The racial and religious scarifying of Malaysia has gone to such an extent that many non-Malays are afraid to invite their Malay friends to their homes for fear of causing offence.
Among the Malays, there is probably more fear of the moral police than of breaking God’s bond, when people go out for drinks with friends or when they are having a relationship with people they are not married to.
As a nation, we are moving backwards in time. We are almost tribal in the way we defend our racial space.
The lady I know, who once worked in the PM’s office half a century ago, has now altered her outlook of Malaysia. Today, she is convinced the Chinese and Indians are out to take control of Malaysia.
Had she been to Perkasa’s or Umno’s ceramahs, I asked.
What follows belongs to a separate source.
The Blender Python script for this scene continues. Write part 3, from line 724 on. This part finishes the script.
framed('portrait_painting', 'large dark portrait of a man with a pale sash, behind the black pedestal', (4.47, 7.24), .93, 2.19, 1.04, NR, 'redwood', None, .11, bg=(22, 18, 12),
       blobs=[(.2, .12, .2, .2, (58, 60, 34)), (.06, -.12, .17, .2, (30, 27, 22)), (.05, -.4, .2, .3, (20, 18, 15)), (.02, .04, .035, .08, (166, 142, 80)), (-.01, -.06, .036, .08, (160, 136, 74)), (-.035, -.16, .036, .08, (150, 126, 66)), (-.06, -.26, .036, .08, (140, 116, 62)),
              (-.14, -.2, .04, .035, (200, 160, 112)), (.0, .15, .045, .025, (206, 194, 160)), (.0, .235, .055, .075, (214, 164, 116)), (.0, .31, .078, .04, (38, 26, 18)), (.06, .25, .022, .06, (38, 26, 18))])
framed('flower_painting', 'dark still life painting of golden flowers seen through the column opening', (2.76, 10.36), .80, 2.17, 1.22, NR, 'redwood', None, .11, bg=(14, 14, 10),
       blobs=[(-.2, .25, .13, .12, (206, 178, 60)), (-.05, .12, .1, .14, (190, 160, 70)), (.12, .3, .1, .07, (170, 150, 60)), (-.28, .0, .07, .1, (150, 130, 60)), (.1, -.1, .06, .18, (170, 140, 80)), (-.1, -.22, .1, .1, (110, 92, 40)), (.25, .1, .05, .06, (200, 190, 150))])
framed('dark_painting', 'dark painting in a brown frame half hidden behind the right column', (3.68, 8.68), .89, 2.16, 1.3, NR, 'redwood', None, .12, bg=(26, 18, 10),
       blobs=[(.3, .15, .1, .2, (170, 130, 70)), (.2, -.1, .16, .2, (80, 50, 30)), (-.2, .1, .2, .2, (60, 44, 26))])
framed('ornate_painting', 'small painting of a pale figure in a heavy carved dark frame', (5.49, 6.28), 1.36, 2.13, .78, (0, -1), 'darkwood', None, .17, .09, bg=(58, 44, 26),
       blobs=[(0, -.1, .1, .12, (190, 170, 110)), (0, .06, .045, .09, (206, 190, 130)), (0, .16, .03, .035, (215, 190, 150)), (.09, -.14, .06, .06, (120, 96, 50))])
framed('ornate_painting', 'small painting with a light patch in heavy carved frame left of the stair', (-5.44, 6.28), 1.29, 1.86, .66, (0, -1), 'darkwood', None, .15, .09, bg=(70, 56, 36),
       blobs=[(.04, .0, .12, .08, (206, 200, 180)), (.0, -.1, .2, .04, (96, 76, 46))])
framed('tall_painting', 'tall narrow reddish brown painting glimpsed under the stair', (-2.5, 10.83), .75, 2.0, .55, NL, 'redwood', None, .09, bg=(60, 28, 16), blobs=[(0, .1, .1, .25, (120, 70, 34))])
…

What about the efforts of the opposition, I ventured.
“No,” she replied. “I watch TV and the television says that Umno is doing so much for the nation.”
When asked to quantify “so much”, she volunteered “like building roads for the kampungs”.
“Now you tell me, what the opposition has done?” she challenged.
It’s our business, too
Not every urbanite is Internet-savvy and not many Malaysians are readers who would pick up an opposition leaflet, if they were freely available.
Without any media exposure, people who have no access to the alternative publications cannot appreciate what the opposition has done.
Only a week ago, I was trying to explain to another older person that we should be bothered, especially when the government splashes out on billion-dollar projects where there is no transparency involved in awarding the contracts.
“Why should we care? Let them waste the money. It’s their business,” he cried.
It was only after some explanation that he realised that the grand projects were funded by his money, or rather our money: the taxpayers’ money.
So, it appears that we do not have to go to the rural areas to look for ignorant people, or people who are not aware that the opposition exists.
Mariam Mokhtar observes local politics keenly. She is an FMT columnist.